Not saying GoDaddy is a good business, just stating that OP probably might not be as innocent as it seems.
This is purely an opinion.
It's obvious stupidity in multiple ways:
They failed to account for the customer's long and positive track record. They must be having a CRM. About time they started using it instead of acting like a script that wakes up and shuts down without any context.
Despite being web and mail hosting experts, their architects failed to design their systems for the scenario that their critical mails end up in spam.
Their UX people failed to title the mail in a way that would grab attention.
The post says that apart from this single email and its 2 hour deadline, there weren't any notifications in the past, something that other people here have assumed without checking.
====
In all such posts, it becomes obvious again and again that tech businesses are failing to design their systems for corner cases.
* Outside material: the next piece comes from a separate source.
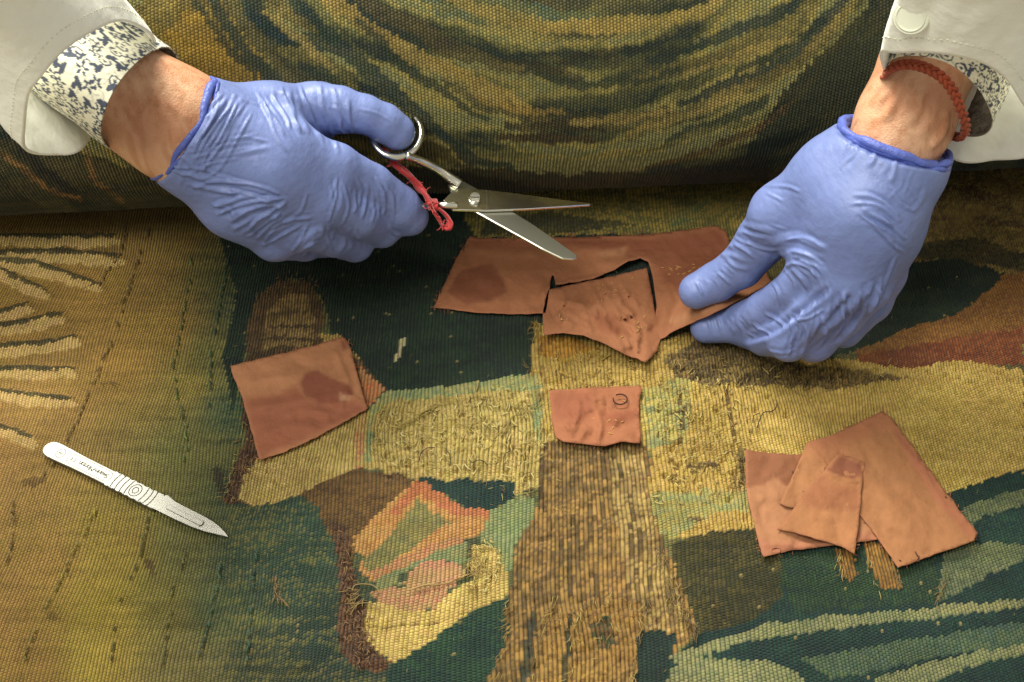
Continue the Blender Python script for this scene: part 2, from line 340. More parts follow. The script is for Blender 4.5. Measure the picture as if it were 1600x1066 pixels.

This is not that surprising given all the communication and decision-making complexities anybody who's worked in tech would have seen.
Victim blaming is the laziest and most useless approach because it just denies that the real world is more complex than the ideal use cases the designers assumed. And neither helps improve anything nor holds anybody accountable.
As it turns out, Godaddy has a backup payment method option: https://godaddy.com/help/set-a-backup-payment-method-724
Like I said, in all these posts, there's a tendency to victim blame by making convenient assumptions to show the victim must have somehow been at fault. The GP even jumped straight into "if X, then it must be your fault" without even bothering to check with OP if X is true.
Additionally, despite all our insider observations of snafus as software engineers as well as personal experiences as customers, there's a tendency to implicitly assume that all software systems are designed perfectly and the entire chain of people that run them are 100% correct and ethical 100% of the time.
I termed this "the tech just-world hypothesis" because of how often I keep seeing it.